### SUPPLIED MATERIAL
** Start **

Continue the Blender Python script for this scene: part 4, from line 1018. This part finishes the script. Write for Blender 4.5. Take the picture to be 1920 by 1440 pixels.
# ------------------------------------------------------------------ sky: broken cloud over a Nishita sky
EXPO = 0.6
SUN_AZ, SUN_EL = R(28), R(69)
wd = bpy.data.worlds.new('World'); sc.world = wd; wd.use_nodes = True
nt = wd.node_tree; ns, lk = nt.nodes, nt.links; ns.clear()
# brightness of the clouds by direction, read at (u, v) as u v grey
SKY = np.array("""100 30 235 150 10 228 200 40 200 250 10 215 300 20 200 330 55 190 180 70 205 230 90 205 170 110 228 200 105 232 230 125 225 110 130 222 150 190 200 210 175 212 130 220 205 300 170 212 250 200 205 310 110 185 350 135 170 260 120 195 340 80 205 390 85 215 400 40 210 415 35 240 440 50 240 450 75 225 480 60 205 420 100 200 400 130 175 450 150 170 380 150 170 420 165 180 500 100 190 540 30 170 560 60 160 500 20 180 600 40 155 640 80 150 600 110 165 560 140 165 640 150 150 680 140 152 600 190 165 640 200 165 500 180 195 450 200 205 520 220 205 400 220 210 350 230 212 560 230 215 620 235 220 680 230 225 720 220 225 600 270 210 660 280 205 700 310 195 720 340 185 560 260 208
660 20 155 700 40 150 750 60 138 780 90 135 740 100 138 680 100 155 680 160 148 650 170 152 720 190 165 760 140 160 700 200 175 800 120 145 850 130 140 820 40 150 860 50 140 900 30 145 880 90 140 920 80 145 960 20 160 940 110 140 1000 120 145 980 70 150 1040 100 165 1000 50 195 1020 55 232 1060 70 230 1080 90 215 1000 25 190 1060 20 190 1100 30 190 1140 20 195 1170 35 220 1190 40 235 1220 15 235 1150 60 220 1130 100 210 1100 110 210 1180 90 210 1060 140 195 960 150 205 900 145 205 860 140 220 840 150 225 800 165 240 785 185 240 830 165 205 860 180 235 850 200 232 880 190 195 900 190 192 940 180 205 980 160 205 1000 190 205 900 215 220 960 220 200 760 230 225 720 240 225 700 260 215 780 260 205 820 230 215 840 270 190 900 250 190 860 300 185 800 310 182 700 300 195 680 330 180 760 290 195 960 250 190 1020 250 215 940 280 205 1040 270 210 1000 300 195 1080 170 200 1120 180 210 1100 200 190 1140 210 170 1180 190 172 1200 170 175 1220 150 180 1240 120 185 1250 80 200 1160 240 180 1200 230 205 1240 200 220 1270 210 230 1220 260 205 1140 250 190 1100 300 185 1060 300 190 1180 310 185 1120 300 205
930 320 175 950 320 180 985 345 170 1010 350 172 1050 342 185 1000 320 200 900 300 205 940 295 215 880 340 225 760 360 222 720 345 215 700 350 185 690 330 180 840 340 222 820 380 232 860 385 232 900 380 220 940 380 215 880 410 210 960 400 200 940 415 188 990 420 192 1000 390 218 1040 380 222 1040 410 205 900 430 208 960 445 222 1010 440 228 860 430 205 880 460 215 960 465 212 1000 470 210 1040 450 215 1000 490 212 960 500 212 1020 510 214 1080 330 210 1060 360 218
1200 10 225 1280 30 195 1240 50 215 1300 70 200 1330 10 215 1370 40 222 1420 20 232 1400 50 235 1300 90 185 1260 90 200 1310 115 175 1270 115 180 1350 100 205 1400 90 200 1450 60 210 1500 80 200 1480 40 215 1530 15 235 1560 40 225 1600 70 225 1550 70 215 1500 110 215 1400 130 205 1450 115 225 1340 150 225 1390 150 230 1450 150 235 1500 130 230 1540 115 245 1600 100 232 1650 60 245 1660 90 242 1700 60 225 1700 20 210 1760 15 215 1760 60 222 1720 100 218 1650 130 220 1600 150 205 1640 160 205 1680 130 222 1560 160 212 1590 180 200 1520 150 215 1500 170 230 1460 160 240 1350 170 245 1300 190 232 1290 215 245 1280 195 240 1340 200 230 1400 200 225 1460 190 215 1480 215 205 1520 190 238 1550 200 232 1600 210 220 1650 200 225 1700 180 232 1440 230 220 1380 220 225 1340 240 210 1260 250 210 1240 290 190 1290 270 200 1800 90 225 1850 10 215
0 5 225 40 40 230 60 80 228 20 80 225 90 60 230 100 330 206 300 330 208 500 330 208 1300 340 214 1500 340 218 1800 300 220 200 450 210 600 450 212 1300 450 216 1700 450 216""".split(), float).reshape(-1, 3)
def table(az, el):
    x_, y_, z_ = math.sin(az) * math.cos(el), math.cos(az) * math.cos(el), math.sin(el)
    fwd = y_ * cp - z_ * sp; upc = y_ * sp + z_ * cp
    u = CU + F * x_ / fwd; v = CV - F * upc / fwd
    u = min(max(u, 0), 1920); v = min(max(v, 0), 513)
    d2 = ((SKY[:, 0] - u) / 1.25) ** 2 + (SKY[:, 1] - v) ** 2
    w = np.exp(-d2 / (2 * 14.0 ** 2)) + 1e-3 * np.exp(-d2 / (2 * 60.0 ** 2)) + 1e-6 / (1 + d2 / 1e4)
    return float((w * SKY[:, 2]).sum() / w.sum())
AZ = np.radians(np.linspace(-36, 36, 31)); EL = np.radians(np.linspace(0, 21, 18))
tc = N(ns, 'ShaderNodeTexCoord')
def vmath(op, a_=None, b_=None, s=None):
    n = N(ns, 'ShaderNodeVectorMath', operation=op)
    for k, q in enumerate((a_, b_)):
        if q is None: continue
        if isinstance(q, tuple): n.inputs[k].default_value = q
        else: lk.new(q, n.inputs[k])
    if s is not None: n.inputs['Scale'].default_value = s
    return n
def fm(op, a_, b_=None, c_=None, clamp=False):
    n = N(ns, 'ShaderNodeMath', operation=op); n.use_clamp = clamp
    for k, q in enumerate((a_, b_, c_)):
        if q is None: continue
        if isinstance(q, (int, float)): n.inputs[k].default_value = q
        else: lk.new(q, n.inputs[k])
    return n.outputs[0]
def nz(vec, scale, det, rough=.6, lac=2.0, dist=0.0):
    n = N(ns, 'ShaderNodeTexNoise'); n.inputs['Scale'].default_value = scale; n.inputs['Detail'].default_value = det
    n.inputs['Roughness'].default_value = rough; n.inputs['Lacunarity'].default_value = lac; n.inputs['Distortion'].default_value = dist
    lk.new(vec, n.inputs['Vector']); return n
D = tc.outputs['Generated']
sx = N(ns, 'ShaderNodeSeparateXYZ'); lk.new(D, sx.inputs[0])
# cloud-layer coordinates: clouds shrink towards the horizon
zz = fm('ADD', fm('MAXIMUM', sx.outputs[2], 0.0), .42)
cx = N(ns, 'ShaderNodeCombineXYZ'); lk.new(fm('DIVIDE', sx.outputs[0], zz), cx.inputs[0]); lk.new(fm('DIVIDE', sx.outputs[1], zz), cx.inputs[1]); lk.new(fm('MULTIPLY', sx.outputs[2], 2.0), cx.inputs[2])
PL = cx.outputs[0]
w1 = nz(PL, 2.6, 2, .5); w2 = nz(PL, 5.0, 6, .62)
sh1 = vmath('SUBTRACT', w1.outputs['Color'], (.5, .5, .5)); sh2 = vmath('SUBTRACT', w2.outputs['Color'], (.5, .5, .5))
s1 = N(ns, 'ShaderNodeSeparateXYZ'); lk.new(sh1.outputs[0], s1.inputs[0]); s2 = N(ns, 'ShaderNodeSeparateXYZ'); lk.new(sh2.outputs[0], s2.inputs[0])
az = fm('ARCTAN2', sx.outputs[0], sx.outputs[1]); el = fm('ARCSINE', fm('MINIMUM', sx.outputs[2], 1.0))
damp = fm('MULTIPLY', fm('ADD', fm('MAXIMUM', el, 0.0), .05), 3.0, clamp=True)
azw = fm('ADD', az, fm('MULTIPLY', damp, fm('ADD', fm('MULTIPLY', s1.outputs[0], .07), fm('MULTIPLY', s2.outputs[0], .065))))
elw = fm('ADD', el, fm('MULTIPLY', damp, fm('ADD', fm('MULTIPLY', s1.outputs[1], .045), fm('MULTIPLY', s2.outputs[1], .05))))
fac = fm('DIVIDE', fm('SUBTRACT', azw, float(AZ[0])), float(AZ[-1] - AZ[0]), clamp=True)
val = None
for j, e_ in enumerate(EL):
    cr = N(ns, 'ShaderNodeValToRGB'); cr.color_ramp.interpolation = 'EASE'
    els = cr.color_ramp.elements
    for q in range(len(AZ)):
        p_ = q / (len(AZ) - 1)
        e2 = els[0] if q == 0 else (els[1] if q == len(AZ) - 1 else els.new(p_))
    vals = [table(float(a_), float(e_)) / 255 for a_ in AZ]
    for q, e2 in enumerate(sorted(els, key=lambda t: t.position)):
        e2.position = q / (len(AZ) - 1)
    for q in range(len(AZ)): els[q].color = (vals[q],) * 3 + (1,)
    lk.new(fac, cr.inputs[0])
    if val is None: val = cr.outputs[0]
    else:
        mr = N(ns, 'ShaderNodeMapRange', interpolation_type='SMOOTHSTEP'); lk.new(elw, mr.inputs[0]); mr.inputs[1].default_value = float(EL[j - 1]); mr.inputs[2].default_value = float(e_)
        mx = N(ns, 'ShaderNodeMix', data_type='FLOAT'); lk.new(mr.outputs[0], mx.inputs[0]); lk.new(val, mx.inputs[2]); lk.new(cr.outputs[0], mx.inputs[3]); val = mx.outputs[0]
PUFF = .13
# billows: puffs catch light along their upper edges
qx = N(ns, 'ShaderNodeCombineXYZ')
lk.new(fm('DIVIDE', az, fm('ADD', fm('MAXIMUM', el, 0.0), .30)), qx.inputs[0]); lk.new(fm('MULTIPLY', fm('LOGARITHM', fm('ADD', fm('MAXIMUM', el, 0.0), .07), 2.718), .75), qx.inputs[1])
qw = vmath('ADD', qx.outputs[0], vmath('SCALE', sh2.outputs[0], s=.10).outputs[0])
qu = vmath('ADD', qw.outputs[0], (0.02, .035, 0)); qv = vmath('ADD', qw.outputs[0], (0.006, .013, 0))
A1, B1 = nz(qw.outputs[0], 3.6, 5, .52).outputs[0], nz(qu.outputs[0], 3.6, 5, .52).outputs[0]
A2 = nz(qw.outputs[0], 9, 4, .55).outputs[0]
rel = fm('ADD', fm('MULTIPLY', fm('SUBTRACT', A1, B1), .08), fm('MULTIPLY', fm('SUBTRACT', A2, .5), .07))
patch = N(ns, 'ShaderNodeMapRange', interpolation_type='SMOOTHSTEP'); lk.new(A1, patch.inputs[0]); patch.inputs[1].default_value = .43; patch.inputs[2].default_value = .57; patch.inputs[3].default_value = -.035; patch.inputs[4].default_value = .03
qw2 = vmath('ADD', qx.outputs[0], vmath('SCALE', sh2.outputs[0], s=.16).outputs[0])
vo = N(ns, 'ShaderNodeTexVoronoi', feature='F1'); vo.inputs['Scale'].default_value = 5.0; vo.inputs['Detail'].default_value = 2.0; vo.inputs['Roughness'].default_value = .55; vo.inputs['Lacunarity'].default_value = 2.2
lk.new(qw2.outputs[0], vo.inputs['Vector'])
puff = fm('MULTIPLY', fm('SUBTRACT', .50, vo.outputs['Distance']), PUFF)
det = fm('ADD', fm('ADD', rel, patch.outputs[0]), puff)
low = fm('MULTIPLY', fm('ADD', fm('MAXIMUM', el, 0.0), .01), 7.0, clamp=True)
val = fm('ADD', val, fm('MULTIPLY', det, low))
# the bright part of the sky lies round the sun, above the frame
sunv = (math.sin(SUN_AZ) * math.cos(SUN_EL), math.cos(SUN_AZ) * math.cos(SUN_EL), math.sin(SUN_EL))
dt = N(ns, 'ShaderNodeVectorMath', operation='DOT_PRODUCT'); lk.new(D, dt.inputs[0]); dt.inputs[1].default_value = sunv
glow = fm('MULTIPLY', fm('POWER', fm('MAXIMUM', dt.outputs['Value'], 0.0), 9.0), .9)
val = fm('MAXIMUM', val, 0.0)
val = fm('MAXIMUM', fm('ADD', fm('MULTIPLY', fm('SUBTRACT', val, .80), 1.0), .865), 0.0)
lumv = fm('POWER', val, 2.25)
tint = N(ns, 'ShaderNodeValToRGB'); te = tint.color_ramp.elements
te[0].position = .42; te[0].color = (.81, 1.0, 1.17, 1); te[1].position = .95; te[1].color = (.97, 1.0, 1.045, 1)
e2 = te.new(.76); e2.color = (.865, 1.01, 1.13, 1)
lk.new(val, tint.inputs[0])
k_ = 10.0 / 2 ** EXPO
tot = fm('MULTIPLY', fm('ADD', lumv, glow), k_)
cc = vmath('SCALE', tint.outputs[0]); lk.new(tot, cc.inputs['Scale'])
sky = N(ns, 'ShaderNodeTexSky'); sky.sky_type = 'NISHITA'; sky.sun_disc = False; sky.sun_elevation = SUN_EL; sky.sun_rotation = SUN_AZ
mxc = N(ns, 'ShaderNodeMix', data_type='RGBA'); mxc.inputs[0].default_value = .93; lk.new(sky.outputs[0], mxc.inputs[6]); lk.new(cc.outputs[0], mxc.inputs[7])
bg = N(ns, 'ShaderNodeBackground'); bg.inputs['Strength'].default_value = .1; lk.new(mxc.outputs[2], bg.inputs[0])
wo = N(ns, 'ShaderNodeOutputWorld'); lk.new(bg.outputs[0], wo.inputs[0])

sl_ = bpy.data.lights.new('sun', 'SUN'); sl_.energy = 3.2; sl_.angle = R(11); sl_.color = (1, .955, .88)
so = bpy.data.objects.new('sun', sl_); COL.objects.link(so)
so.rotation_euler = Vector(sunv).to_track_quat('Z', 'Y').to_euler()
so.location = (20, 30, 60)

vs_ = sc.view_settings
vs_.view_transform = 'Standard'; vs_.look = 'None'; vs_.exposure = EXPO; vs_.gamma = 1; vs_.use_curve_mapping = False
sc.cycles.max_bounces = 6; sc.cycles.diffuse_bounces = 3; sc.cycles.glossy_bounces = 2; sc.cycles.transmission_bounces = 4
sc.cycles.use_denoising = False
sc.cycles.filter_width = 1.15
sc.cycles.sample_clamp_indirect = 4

** End **

### WHAT IS BEING ASKED
Copy and report every line where the word "part" is present.

### ANSWER TO THE EXERCISE
Continue the Blender Python script for this scene: part 4, from line 1018. This part finishes the script. Write for Blender 4.5. Take the picture to be 1920 by 1440 pixels.
# the bright part of the sky lies round the sun, above the frame